** start Provided material **

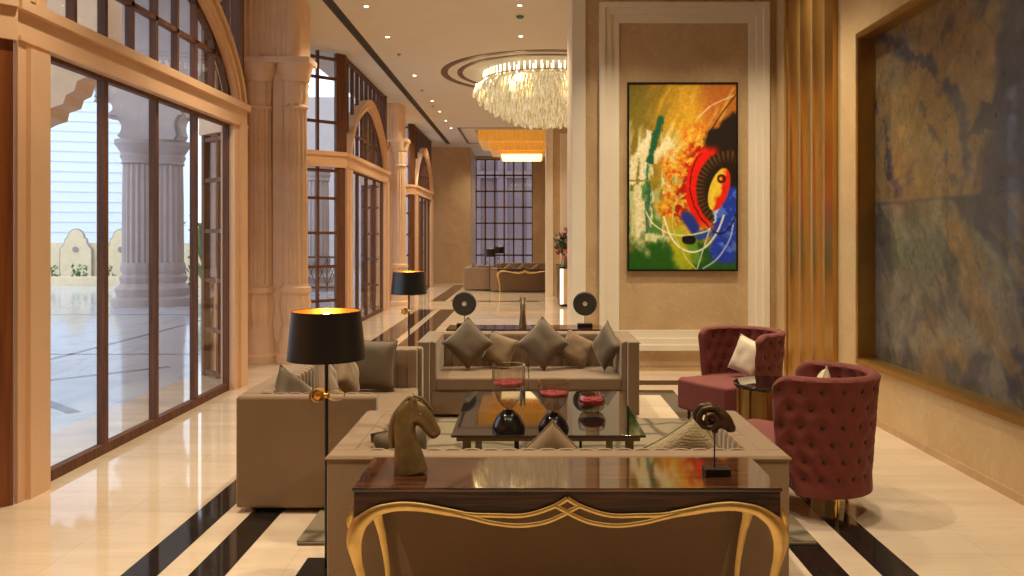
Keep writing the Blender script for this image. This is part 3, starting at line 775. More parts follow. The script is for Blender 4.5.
def sofa(label, loc, rz, W, D, ncush=2, group=None, full=False):
    t = thing('sofa', label, 'sofa', loc, rz, group)
    H = .70; th = .105; pad = .05
    q = MB(); q.rbox(-W/2+.09, W/2-.09, -D/2+.045, D/2-.03, .032, .25, .01, 2); q.build('base', M['fabric'], t)
    for s in (-1,1):
        q = MB(); x0, x1 = (-W/2, -W/2+th) if s < 0 else (W/2-th, W/2)
        q.rbox(x0, x1, -D/2, D/2 if full else D/2-th-.001, .03, H, .022 if full else .012, 3); 
        q.build('arm', M['fabric'], t)
        q = MB(); Mx = Matrix.Translation((s*(W/2-th), -th/2+.02, .25)) @ Matrix.Rotation(-s*pi/2, 4, 'Z')
        channels(q, D-th-.04, H-.25-.006, max(3,int((D-th)/.09)), pad, .012, Mx); q.build('arm_pad', M['fabric'], t)
    q = MB(); ww = W/2-(th+.001 if full else 0); q.rbox(-ww, ww, D/2-th, D/2, .03, H, .012, 3); q.build('backrest', M['fabric'], t)
    q = MB(); Mx = Matrix.Translation((0, D/2-th, .25))
    channels(q, W-2*th-2*pad, H-.25-.006, int((W-2*th)/.09), pad, .012, Mx); q.build('back_pad', M['fabric'], t)
    q = MB()
    e = .004; zt = H-.012
    if not full: q.tube([(-W/2-e,-D/2-e,zt),(-W/2-e,D/2+e,zt),(W/2+e,D/2+e,zt),(W/2+e,-D/2-e,zt)], .006, 6, ref=(0,0,1)); q.build('piping', M['fabric'], t)
    iw = W-2*th-2*pad; cw = iw/ncush
    for i in range(ncush):
        q = MB(); x0 = -iw/2+i*cw
        q.rbox(x0+.003, x0+cw-.003, -D/2+.025, D/2-th-pad-.005, .25, SEAT, .022, 4); q.build('seat_cushion', M['fabric'], t)
    for sx in (-1,1):
        for sy in (-1,1):
            q = MB(); q.lathe([(.018,0),(.022,.034)], 12, sx*(W/2-.08), sy*(D/2-.08)); q.build('leg', M['brass'], t)
    return t
far_sofa = sofa('taupe velvet sofa facing the viewer with five pillows on it', (.015,7.675,0), 0, 2.01, .85, 2)
left_sofa = sofa('taupe velvet sofa side on to viewer beside the black floor lamp', (-1.32,5.87,0), pi/2, 2.20, .84, 2, full=True)
near_sofa = sofa('taupe velvet sofa seen from behind, with gilded console against its back', (.135,3.93,0), pi, 2.01, .92, 2)

def pillow(label, size, thick, c, roll, tilt, yaw, m, group, sy=1.):
    t = thing('throw_pillow', label, 'pillow', c, 0, group)
    n = 14; vs = []; fs = []
    for side in (-1,1):
        for j in range(n+1):
            for i in range(n+1):
                u = -1+2*i/n; v = -1+2*j/n
                h = ((1-u**4)*(1-v**4))**.62 if abs(u) < 1 and abs(v) < 1 else 0
                pin = 1-.07*(1-abs(u)**2)*abs(v)**3; pin2 = 1-.07*(1-abs(v)**2)*abs(u)**3
                w = .010*noise.noise(Vector((u*2.2+label.__len__(), v*2.2, side)))*h
                vs.append((u*size/2*pin2, side*(thick/2*h)+w, v*size/2*sy*pin))
    k = (n+1)**2
    for s in (0,1):
        for j in range(n):
            for i in range(n):
                f = (s*k+j*(n+1)+i, s*k+j*(n+1)+i+1, s*k+(j+1)*(n+1)+i+1, s*k+(j+1)*(n+1)+i); fs.append(f if s == 0 else f[::-1])
    RM = Matrix.Rotation(yaw,4,'Z') @ Matrix.Rotation(tilt,4,'X') @ Matrix.Rotation(roll,4,'Y')
    q = MB(); q.add(vs, fs, RM)
    b = bmesh.new(); me_v = q.v
    o = q.build('cover', m, t, angle=80)
    bm_ = bmesh.new(); bm_.from_mesh(o.data); bmesh.ops.remove_doubles(bm_, verts=bm_.verts[:], dist=1e-5); bmesh.ops.recalc_face_normals(bm_, faces=bm_.faces[:]); bm_.to_mesh(o.data); bm_.free()
    rim = []
    for i in range(n): rim.append((i,0))
    for j in range(n): rim.append((n,j))
    for i in range(n): rim.append((n-i,n))
    for j in range(n): rim.append((0,n-j))
    pts = [q.v[j*(n+1)+i] for i,j in rim]
    q2 = MB(); q2.tube(pts, .004, 5, closed=True); q2.build('seam', m, t)
    return t
def at(px, py, y): return ((px-527)*y/800, y, 1.65-(py-237)*y/800)
G1 = 'pillows along the sofa facing the viewer'
def fp(px, py, y, *a, **k): return pillow(a[0], a[1], a[2], at(px,py,y), *a[3:], **k)
fp(468, 343, 7.72, 'dark taupe diamond pillow, first on sofa below a grey disc', .36, .13, R(45), R(-16), R(4), M['fabricd'], G1)
fp(500, 350, 7.83, 'tan square pillow tucked between two dark diamond pillows', .30, .11, R(18), R(-18), R(-14), M['fabricl'], G1)
fp(543, 343.5, 7.72, 'dark taupe diamond pillow at middle of the sofa', .37, .13, R(44), R(-16), R(0), M['fabricd'], G1)
fp(576, 349, 7.83, 'tan tilted pillow beside the middle diamond pillow', .30, .11, R(30), R(-18), R(10), M['fabricl'], G1)
fp(606, 346, 7.58, 'dark pillow standing on edge against the sofa arm, below right-side grey disc', .34, .12, R(40), R(-8), R(-62), M['fabricd'], G1)
bpy.data.objects['throw_pillow.004']['label'] = 'dark pillow standing on edge against the sofa arm'
G2 = 'pillows on the sofa beside the black lamp'
pillow('large plain taupe pillow leaning on far arm of side sofa', .42, .14, (-1.30,6.66,.585), R(2), R(-10), R(-4), M['fabricd'], G2)
pillow('taupe pillow with upright point just behind the near arm', .34, .12, (-1.52,5.16,.60), R(36), R(-14), R(70), M['fabricd'], G2)
pillow('tan pillow behind the lamp pole on side sofa', .36, .12, (-1.44,5.75,.60), R(36), R(-14), R(92), M['fabricl'], G2)
pillow('tan pillow lying low before the large taupe pillow', .34, .12, (-1.40,6.22,.585), R(40), R(-16), R(84), M['fabricl'], G2)
G3 = 'pillows on the sofa seen from behind'
pillow('small taupe pillow in sofa corner beside the horse head statue', .32, .13, (-.615,3.86,.59), R(5), R(-10), R(222), M['fabricd'], G3)
pillow('taupe pillow with one point up behind the gilded console', .31, .12, (.115,3.78,.578), R(44), R(-12), R(180), M['fabricl'], G3)
pillow('ivory ribbed pillow behind the ram head statue', .34, .13, (.775,3.82,.585), R(36), R(-12), R(166), M['ribbed'], G3)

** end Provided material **

■ Problem requirements ■
Reproduce the data above in full, exactly as it is, with the pictures left out.

■ Answer to this task ■
Keep writing the Blender script for this image. This is part 3, starting at line 775. More parts follow. The script is for Blender 4.5.
def sofa(label, loc, rz, W, D, ncush=2, group=None, full=False):
    t = thing('sofa', label, 'sofa', loc, rz, group)
    H = .70; th = .105; pad = .05
    q = MB(); q.rbox(-W/2+.09, W/2-.09, -D/2+.045, D/2-.03, .032, .25, .01, 2); q.build('base', M['fabric'], t)
    for s in (-1,1):
        q = MB(); x0, x1 = (-W/2, -W/2+th) if s < 0 else (W/2-th, W/2)
        q.rbox(x0, x1, -D/2, D/2 if full else D/2-th-.001, .03, H, .022 if full else .012, 3); 
        q.build('arm', M['fabric'], t)
        q = MB(); Mx = Matrix.Translation((s*(W/2-th), -th/2+.02, .25)) @ Matrix.Rotation(-s*pi/2, 4, 'Z')
        channels(q, D-th-.04, H-.25-.006, max(3,int((D-th)/.09)), pad, .012, Mx); q.build('arm_pad', M['fabric'], t)
    q = MB(); ww = W/2-(th+.001 if full else 0); q.rbox(-ww, ww, D/2-th, D/2, .03, H, .012, 3); q.build('backrest', M['fabric'], t)
    q = MB(); Mx = Matrix.Translation((0, D/2-th, .25))
    channels(q, W-2*th-2*pad, H-.25-.006, int((W-2*th)/.09), pad, .012, Mx); q.build('back_pad', M['fabric'], t)
    q = MB()
    e = .004; zt = H-.012
    if not full: q.tube([(-W/2-e,-D/2-e,zt),(-W/2-e,D/2+e,zt),(W/2+e,D/2+e,zt),(W/2+e,-D/2-e,zt)], .006, 6, ref=(0,0,1)); q.build('piping', M['fabric'], t)
    iw = W-2*th-2*pad; cw = iw/ncush
    for i in range(ncush):
        q = MB(); x0 = -iw/2+i*cw
        q.rbox(x0+.003, x0+cw-.003, -D/2+.025, D/2-th-pad-.005, .25, SEAT, .022, 4); q.build('seat_cushion', M['fabric'], t)
    for sx in (-1,1):
        for sy in (-1,1):
            q = MB(); q.lathe([(.018,0),(.022,.034)], 12, sx*(W/2-.08), sy*(D/2-.08)); q.build('leg', M['brass'], t)
    return t
far_sofa = sofa('taupe velvet sofa facing the viewer with five pillows on it', (.015,7.675,0), 0, 2.01, .85, 2)
left_sofa = sofa('taupe velvet sofa side on to viewer beside the black floor lamp', (-1.32,5.87,0), pi/2, 2.20, .84, 2, full=True)
near_sofa = sofa('taupe velvet sofa seen from behind, with gilded console against its back', (.135,3.93,0), pi, 2.01, .92, 2)

def pillow(label, size, thick, c, roll, tilt, yaw, m, group, sy=1.):
    t = thing('throw_pillow', label, 'pillow', c, 0, group)
    n = 14; vs = []; fs = []
    for side in (-1,1):
        for j in range(n+1):
            for i in range(n+1):
                u = -1+2*i/n; v = -1+2*j/n
                h = ((1-u**4)*(1-v**4))**.62 if abs(u) < 1 and abs(v) < 1 else 0
                pin = 1-.07*(1-abs(u)**2)*abs(v)**3; pin2 = 1-.07*(1-abs(v)**2)*abs(u)**3
                w = .010*noise.noise(Vector((u*2.2+label.__len__(), v*2.2, side)))*h
                vs.append((u*size/2*pin2, side*(thick/2*h)+w, v*size/2*sy*pin))
    k = (n+1)**2
    for s in (0,1):
        for j in range(n):
            for i in range(n):
                f = (s*k+j*(n+1)+i, s*k+j*(n+1)+i+1, s*k+(j+1)*(n+1)+i+1, s*k+(j+1)*(n+1)+i); fs.append(f if s == 0 else f[::-1])
    RM = Matrix.Rotation(yaw,4,'Z') @ Matrix.Rotation(tilt,4,'X') @ Matrix.Rotation(roll,4,'Y')
    q = MB(); q.add(vs, fs, RM)
    b = bmesh.new(); me_v = q.v
    o = q.build('cover', m, t, angle=80)
    bm_ = bmesh.new(); bm_.from_mesh(o.data); bmesh.ops.remove_doubles(bm_, verts=bm_.verts[:], dist=1e-5); bmesh.ops.recalc_face_normals(bm_, faces=bm_.faces[:]); bm_.to_mesh(o.data); bm_.free()
    rim = []
    for i in range(n): rim.append((i,0))
    for j in range(n): rim.append((n,j))
    for i in range(n): rim.append((n-i,n))
    for j in range(n): rim.append((0,n-j))
    pts = [q.v[j*(n+1)+i] for i,j in rim]
    q2 = MB(); q2.tube(pts, .004, 5, closed=True); q2.build('seam', m, t)
    return t
def at(px, py, y): return ((px-527)*y/800, y, 1.65-(py-237)*y/800)
G1 = 'pillows along the sofa facing the viewer'
def fp(px, py, y, *a, **k): return pillow(a[0], a[1], a[2], at(px,py,y), *a[3:], **k)
fp(468, 343, 7.72, 'dark taupe diamond pillow, first on sofa below a grey disc', .36, .13, R(45), R(-16), R(4), M['fabricd'], G1)
fp(500, 350, 7.83, 'tan square pillow tucked between two dark diamond pillows', .30, .11, R(18), R(-18), R(-14), M['fabricl'], G1)
fp(543, 343.5, 7.72, 'dark taupe diamond pillow at middle of the sofa', .37, .13, R(44), R(-16), R(0), M['fabricd'], G1)
fp(576, 349, 7.83, 'tan tilted pillow beside the middle diamond pillow', .30, .11, R(30), R(-18), R(10), M['fabricl'], G1)
fp(606, 346, 7.58, 'dark pillow standing on edge against the sofa arm, below right-side grey disc', .34, .12, R(40), R(-8), R(-62), M['fabricd'], G1)
bpy.data.objects['throw_pillow.004']['label'] = 'dark pillow standing on edge against the sofa arm'
G2 = 'pillows on the sofa beside the black lamp'
pillow('large plain taupe pillow leaning on far arm of side sofa', .42, .14, (-1.30,6.66,.585), R(2), R(-10), R(-4), M['fabricd'], G2)
pillow('taupe pillow with upright point just behind the near arm', .34, .12, (-1.52,5.16,.60), R(36), R(-14), R(70), M['fabricd'], G2)
pillow('tan pillow behind the lamp pole on side sofa', .36, .12, (-1.44,5.75,.60), R(36), R(-14), R(92), M['fabricl'], G2)
pillow('tan pillow lying low before the large taupe pillow', .34, .12, (-1.40,6.22,.585), R(40), R(-16), R(84), M['fabricl'], G2)
G3 = 'pillows on the sofa seen from behind'
pillow('small taupe pillow in sofa corner beside the horse head statue', .32, .13, (-.615,3.86,.59), R(5), R(-10), R(222), M['fabricd'], G3)
pillow('taupe pillow with one point up behind the gilded console', .31, .12, (.115,3.78,.578), R(44), R(-12), R(180), M['fabricl'], G3)
pillow('ivory ribbed pillow behind the ram head statue', .34, .13, (.775,3.82,.585), R(36), R(-12), R(166), M['ribbed'], G3)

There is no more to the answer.